Return the material word for word. Do not include pictures.
** Start of Source data **
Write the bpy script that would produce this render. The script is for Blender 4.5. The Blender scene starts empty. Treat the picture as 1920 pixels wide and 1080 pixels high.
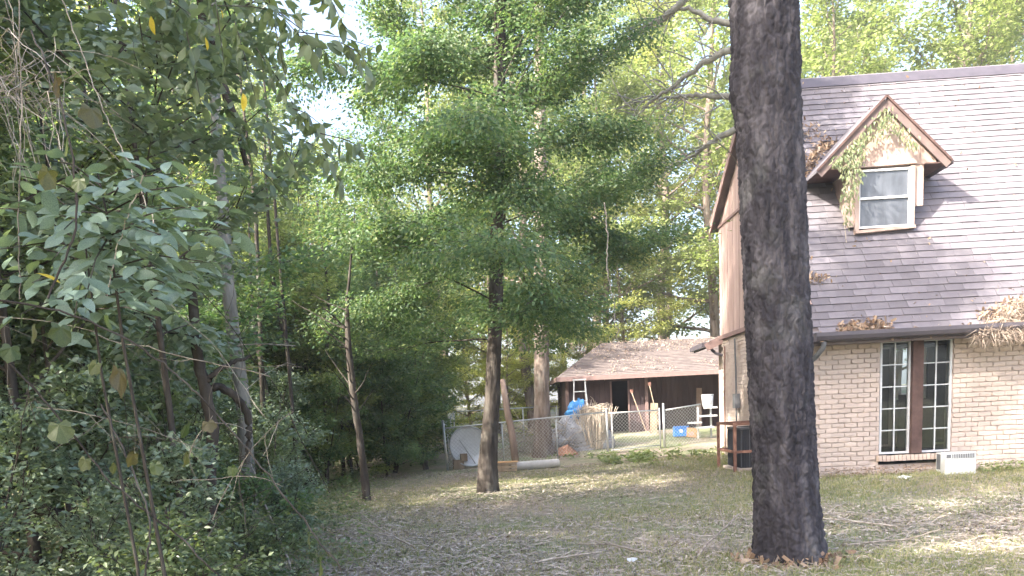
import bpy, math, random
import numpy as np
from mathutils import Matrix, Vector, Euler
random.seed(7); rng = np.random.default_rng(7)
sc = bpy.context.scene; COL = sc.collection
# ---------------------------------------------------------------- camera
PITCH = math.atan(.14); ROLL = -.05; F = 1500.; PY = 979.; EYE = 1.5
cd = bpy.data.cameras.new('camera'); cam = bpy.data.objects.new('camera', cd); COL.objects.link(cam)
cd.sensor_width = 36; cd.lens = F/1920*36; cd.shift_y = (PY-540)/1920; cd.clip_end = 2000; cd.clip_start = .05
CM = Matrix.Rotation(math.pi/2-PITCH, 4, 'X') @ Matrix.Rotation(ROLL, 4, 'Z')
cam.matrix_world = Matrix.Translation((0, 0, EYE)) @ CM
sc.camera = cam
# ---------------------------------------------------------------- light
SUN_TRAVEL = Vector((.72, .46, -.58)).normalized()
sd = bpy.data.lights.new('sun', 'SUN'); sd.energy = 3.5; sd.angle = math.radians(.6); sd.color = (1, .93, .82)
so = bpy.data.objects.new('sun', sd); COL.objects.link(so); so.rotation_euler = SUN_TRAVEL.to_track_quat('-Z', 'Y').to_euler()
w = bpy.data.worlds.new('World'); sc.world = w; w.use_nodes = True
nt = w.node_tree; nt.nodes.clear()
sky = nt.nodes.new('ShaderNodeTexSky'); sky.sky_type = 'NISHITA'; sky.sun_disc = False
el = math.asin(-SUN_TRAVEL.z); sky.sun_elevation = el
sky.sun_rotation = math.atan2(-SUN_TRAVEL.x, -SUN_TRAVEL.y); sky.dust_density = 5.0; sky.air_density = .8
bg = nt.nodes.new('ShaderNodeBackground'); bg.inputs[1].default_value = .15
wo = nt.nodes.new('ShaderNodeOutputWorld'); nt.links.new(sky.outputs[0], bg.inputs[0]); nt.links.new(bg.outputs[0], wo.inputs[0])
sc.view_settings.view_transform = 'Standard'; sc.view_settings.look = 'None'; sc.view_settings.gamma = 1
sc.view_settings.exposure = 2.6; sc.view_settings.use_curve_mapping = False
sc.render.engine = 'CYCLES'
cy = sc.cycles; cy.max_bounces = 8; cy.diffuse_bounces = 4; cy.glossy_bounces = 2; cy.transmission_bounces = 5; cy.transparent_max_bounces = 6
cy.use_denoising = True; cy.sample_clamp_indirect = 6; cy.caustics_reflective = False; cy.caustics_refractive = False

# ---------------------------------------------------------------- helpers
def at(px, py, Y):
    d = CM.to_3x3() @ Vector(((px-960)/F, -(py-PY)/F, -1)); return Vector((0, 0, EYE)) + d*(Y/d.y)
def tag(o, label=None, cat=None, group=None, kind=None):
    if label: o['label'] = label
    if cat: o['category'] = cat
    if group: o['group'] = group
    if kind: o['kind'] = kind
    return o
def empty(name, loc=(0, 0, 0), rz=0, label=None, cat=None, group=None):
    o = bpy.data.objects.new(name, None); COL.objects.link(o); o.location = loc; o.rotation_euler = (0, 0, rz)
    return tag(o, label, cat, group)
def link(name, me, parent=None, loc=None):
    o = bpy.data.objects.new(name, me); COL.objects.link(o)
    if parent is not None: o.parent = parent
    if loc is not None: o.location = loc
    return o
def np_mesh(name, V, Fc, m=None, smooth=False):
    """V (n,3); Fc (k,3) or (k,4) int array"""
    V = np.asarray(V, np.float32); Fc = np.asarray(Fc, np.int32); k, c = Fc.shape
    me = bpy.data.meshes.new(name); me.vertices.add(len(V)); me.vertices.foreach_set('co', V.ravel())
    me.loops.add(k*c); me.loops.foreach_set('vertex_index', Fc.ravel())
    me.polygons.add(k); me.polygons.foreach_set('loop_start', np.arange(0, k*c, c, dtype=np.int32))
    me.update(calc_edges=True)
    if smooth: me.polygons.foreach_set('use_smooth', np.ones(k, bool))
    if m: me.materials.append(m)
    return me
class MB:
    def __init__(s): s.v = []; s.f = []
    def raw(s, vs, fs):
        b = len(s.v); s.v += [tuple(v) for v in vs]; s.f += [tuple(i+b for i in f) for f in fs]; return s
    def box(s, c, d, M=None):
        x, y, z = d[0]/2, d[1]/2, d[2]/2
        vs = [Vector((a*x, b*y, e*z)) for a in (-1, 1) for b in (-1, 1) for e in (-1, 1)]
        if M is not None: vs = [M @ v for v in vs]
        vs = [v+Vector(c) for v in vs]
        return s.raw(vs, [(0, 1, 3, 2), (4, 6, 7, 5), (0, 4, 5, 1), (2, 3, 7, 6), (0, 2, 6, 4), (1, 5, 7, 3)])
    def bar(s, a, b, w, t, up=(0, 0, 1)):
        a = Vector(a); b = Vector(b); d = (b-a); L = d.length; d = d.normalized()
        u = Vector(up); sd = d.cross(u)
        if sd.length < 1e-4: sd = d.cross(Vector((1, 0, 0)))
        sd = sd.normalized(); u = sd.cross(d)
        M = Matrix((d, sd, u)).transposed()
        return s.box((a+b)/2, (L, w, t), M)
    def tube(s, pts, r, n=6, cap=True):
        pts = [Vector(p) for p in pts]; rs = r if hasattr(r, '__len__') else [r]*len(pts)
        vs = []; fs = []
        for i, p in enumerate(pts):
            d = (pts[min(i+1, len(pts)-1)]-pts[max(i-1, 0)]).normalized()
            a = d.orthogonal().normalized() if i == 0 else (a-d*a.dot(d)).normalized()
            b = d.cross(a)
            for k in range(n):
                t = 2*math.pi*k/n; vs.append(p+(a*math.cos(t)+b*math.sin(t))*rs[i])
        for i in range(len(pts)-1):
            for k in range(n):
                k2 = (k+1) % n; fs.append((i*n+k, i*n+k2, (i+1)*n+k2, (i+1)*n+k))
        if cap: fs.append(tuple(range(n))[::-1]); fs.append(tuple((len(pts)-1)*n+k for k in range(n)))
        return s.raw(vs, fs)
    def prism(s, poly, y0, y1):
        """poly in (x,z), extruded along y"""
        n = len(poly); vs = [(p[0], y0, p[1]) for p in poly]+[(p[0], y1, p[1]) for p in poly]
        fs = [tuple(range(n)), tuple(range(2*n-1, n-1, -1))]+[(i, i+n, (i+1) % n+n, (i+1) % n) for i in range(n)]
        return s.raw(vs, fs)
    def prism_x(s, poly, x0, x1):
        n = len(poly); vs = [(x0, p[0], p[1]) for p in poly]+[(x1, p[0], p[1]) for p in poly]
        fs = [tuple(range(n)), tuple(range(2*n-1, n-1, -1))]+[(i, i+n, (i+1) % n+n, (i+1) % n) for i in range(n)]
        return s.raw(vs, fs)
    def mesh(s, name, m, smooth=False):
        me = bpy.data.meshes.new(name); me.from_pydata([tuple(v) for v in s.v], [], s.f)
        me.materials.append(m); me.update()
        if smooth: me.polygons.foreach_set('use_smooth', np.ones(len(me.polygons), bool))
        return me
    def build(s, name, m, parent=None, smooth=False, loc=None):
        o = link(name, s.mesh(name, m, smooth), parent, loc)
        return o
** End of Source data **
Final result:
Write the bpy script that would produce this render. The script is for Blender 4.5. The Blender scene starts empty. Treat the picture as 1920 pixels wide and 1080 pixels high.
import bpy, math, random
import numpy as np
from mathutils import Matrix, Vector, Euler
random.seed(7); rng = np.random.default_rng(7)
sc = bpy.context.scene; COL = sc.collection
# ---------------------------------------------------------------- camera
PITCH = math.atan(.14); ROLL = -.05; F = 1500.; PY = 979.; EYE = 1.5
cd = bpy.data.cameras.new('camera'); cam = bpy.data.objects.new('camera', cd); COL.objects.link(cam)
cd.sensor_width = 36; cd.lens = F/1920*36; cd.shift_y = (PY-540)/1920; cd.clip_end = 2000; cd.clip_start = .05
CM = Matrix.Rotation(math.pi/2-PITCH, 4, 'X') @ Matrix.Rotation(ROLL, 4, 'Z')
cam.matrix_world = Matrix.Translation((0, 0, EYE)) @ CM
sc.camera = cam
# ---------------------------------------------------------------- light
SUN_TRAVEL = Vector((.72, .46, -.58)).normalized()
sd = bpy.data.lights.new('sun', 'SUN'); sd.energy = 3.5; sd.angle = math.radians(.6); sd.color = (1, .93, .82)
so = bpy.data.objects.new('sun', sd); COL.objects.link(so); so.rotation_euler = SUN_TRAVEL.to_track_quat('-Z', 'Y').to_euler()
w = bpy.data.worlds.new('World'); sc.world = w; w.use_nodes = True
nt = w.node_tree; nt.nodes.clear()
sky = nt.nodes.new('ShaderNodeTexSky'); sky.sky_type = 'NISHITA'; sky.sun_disc = False
el = math.asin(-SUN_TRAVEL.z); sky.sun_elevation = el
sky.sun_rotation = math.atan2(-SUN_TRAVEL.x, -SUN_TRAVEL.y); sky.dust_density = 5.0; sky.air_density = .8
bg = nt.nodes.new('ShaderNodeBackground'); bg.inputs[1].default_value = .15
wo = nt.nodes.new('ShaderNodeOutputWorld'); nt.links.new(sky.outputs[0], bg.inputs[0]); nt.links.new(bg.outputs[0], wo.inputs[0])
sc.view_settings.view_transform = 'Standard'; sc.view_settings.look = 'None'; sc.view_settings.gamma = 1
sc.view_settings.exposure = 2.6; sc.view_settings.use_curve_mapping = False
sc.render.engine = 'CYCLES'
cy = sc.cycles; cy.max_bounces = 8; cy.diffuse_bounces = 4; cy.glossy_bounces = 2; cy.transmission_bounces = 5; cy.transparent_max_bounces = 6
cy.use_denoising = True; cy.sample_clamp_indirect = 6; cy.caustics_reflective = False; cy.caustics_refractive = False

# ---------------------------------------------------------------- helpers
def at(px, py, Y):
    d = CM.to_3x3() @ Vector(((px-960)/F, -(py-PY)/F, -1)); return Vector((0, 0, EYE)) + d*(Y/d.y)
def tag(o, label=None, cat=None, group=None, kind=None):
    if label: o['label'] = label
    if cat: o['category'] = cat
    if group: o['group'] = group
    if kind: o['kind'] = kind
    return o
def empty(name, loc=(0, 0, 0), rz=0, label=None, cat=None, group=None):
    o = bpy.data.objects.new(name, None); COL.objects.link(o); o.location = loc; o.rotation_euler = (0, 0, rz)
    return tag(o, label, cat, group)
def link(name, me, parent=None, loc=None):
    o = bpy.data.objects.new(name, me); COL.objects.link(o)
    if parent is not None: o.parent = parent
    if loc is not None: o.location = loc
    return o
def np_mesh(name, V, Fc, m=None, smooth=False):
    """V (n,3); Fc (k,3) or (k,4) int array"""
    V = np.asarray(V, np.float32); Fc = np.asarray(Fc, np.int32); k, c = Fc.shape
    me = bpy.data.meshes.new(name); me.vertices.add(len(V)); me.vertices.foreach_set('co', V.ravel())
    me.loops.add(k*c); me.loops.foreach_set('vertex_index', Fc.ravel())
    me.polygons.add(k); me.polygons.foreach_set('loop_start', np.arange(0, k*c, c, dtype=np.int32))
    me.update(calc_edges=True)
    if smooth: me.polygons.foreach_set('use_smooth', np.ones(k, bool))
    if m: me.materials.append(m)
    return me
class MB:
    def __init__(s): s.v = []; s.f = []
    def raw(s, vs, fs):
        b = len(s.v); s.v += [tuple(v) for v in vs]; s.f += [tuple(i+b for i in f) for f in fs]; return s
    def box(s, c, d, M=None):
        x, y, z = d[0]/2, d[1]/2, d[2]/2
        vs = [Vector((a*x, b*y, e*z)) for a in (-1, 1) for b in (-1, 1) for e in (-1, 1)]
        if M is not None: vs = [M @ v for v in vs]
        vs = [v+Vector(c) for v in vs]
        return s.raw(vs, [(0, 1, 3, 2), (4, 6, 7, 5), (0, 4, 5, 1), (2, 3, 7, 6), (0, 2, 6, 4), (1, 5, 7, 3)])
    def bar(s, a, b, w, t, up=(0, 0, 1)):
        a = Vector(a); b = Vector(b); d = (b-a); L = d.length; d = d.normalized()
        u = Vector(up); sd = d.cross(u)
        if sd.length < 1e-4: sd = d.cross(Vector((1, 0, 0)))
        sd = sd.normalized(); u = sd.cross(d)
        M = Matrix((d, sd, u)).transposed()
        return s.box((a+b)/2, (L, w, t), M)
    def tube(s, pts, r, n=6, cap=True):
        pts = [Vector(p) for p in pts]; rs = r if hasattr(r, '__len__') else [r]*len(pts)
        vs = []; fs = []
        for i, p in enumerate(pts):
            d = (pts[min(i+1, len(pts)-1)]-pts[max(i-1, 0)]).normalized()
            a = d.orthogonal().normalized() if i == 0 else (a-d*a.dot(d)).normalized()
            b = d.cross(a)
            for k in range(n):
                t = 2*math.pi*k/n; vs.append(p+(a*math.cos(t)+b*math.sin(t))*rs[i])
        for i in range(len(pts)-1):
            for k in range(n):
                k2 = (k+1) % n; fs.append((i*n+k, i*n+k2, (i+1)*n+k2, (i+1)*n+k))
        if cap: fs.append(tuple(range(n))[::-1]); fs.append(tuple((len(pts)-1)*n+k for k in range(n)))
        return s.raw(vs, fs)
    def prism(s, poly, y0, y1):
        """poly in (x,z), extruded along y"""
        n = len(poly); vs = [(p[0], y0, p[1]) for p in poly]+[(p[0], y1, p[1]) for p in poly]
        fs = [tuple(range(n)), tuple(range(2*n-1, n-1, -1))]+[(i, i+n, (i+1) % n+n, (i+1) % n) for i in range(n)]
        return s.raw(vs, fs)
    def prism_x(s, poly, x0, x1):
        n = len(poly); vs = [(x0, p[0], p[1]) for p in poly]+[(x1, p[0], p[1]) for p in poly]
        fs = [tuple(range(n)), tuple(range(2*n-1, n-1, -1))]+[(i, i+n, (i+1) % n+n, (i+1) % n) for i in range(n)]
        return s.raw(vs, fs)
    def mesh(s, name, m, smooth=False):
        me = bpy.data.meshes.new(name); me.from_pydata([tuple(v) for v in s.v], [], s.f)
        me.materials.append(m); me.update()
        if smooth: me.polygons.foreach_set('use_smooth', np.ones(len(me.polygons), bool))
        return me
    def build(s, name, m, parent=None, smooth=False, loc=None):
        o = link(name, s.mesh(name, m, smooth), parent, loc)
        return o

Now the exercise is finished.